When a millimetre either way is the difference between pounds 1,250 or - in the case of the overall winner, pounds 14,000 - the pressure on a throwing arm is considerable. "Right now I can feel some nerves in my stomach," Harrington said an hour before his match, "but as it gets closer the nerves turn to adrenalin, your eyes start popping and you can get really aggressive."

Match or not, you can coax a similar reaction from any darts player by describing their sport as a game. A game, as Steve Davis once responded to a similar accusation about snooker, is something you do for fun. With its demands of physical skill and mental resilience, darts is a much of a sport as any other, and one which, in WDC-land at least, grows stronger by the year.

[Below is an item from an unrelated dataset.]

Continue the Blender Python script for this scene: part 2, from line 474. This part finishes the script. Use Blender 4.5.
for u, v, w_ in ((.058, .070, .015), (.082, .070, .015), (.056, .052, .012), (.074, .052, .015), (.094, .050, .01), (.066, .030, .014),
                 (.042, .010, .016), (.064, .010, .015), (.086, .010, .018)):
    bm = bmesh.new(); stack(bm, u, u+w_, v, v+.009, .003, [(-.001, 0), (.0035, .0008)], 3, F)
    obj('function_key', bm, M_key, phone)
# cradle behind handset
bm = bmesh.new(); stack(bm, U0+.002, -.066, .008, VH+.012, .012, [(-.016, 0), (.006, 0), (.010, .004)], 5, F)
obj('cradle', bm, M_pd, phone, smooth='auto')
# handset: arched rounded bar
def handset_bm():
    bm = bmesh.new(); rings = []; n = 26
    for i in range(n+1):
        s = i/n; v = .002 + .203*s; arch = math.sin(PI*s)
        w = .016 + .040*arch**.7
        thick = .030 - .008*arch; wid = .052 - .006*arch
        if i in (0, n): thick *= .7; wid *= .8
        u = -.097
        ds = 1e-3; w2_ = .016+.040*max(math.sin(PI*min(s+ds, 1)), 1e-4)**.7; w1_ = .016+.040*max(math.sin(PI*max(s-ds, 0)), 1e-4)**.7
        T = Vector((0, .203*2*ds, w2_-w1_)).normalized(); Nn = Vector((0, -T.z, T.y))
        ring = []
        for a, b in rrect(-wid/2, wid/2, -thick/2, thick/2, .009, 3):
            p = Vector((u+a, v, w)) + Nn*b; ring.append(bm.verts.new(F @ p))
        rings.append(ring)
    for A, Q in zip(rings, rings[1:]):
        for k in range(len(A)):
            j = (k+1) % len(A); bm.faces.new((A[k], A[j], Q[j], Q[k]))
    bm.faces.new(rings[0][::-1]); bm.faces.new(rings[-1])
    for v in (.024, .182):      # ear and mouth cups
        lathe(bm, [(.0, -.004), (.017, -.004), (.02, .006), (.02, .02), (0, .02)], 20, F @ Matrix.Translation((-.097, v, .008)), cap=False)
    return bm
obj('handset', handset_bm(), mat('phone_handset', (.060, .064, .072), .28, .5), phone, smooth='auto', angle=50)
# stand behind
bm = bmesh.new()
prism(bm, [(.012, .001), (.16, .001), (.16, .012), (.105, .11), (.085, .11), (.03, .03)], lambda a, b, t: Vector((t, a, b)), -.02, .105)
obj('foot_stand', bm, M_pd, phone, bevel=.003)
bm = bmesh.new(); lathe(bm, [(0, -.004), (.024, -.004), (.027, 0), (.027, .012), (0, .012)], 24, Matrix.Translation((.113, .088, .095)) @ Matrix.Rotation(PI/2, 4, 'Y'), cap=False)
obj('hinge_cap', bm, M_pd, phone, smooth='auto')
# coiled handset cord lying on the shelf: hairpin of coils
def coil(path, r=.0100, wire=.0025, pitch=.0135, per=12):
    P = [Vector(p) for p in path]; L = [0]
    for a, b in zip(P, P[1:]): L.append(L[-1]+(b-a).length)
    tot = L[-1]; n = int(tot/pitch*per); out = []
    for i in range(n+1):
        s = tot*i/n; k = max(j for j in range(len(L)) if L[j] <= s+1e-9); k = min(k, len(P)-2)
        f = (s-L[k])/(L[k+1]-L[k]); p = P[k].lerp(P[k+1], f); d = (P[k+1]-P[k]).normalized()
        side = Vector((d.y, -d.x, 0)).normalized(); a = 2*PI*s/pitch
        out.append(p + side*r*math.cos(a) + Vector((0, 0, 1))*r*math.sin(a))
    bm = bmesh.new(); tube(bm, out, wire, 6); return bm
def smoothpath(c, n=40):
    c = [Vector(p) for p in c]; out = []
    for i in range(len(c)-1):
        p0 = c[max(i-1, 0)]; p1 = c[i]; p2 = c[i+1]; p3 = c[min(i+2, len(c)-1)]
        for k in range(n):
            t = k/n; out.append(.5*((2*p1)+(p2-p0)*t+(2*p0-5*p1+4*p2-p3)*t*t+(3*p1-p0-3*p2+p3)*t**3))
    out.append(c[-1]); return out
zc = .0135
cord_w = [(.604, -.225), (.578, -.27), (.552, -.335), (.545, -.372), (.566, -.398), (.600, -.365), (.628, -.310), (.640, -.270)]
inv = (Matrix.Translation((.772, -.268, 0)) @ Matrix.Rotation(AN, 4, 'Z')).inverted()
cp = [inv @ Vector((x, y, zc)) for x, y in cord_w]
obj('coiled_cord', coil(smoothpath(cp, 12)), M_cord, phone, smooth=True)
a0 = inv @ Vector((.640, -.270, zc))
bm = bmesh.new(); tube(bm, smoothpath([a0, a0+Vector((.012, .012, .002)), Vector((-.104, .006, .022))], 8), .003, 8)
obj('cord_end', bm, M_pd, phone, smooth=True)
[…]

The new sponsor for this year's tournament, Vernons Pools, is an encouraging departure for a sport which had previously been restricted to fags, booze and the News of the World. Up in the Sky control room, meanwhile, the director was delighted with his latest angle, the miniature "Dennis-cam" strapped to Priestley's waist to pick up the nuances of flight and spin as he moved around the board.

It may need a little refinement - or Day-glo darts - before the waist- camera becomes an essential part of the coverage, but even from Priestley's waistband, Bristow's decline was all too apparent. It was the match the punters had come to see, but Priestley had it wrapped up, 3-0, in barely 40 minutes.

As the Crafty Cockney's star begins to wane, however, his sport is again on the rise. As the music system blasted out before the start of play: "Things Can Only Get Better". True, they were playing it so that the MC could yell "Deller" instead of "better" at the end of each line, but after all, this is still darts.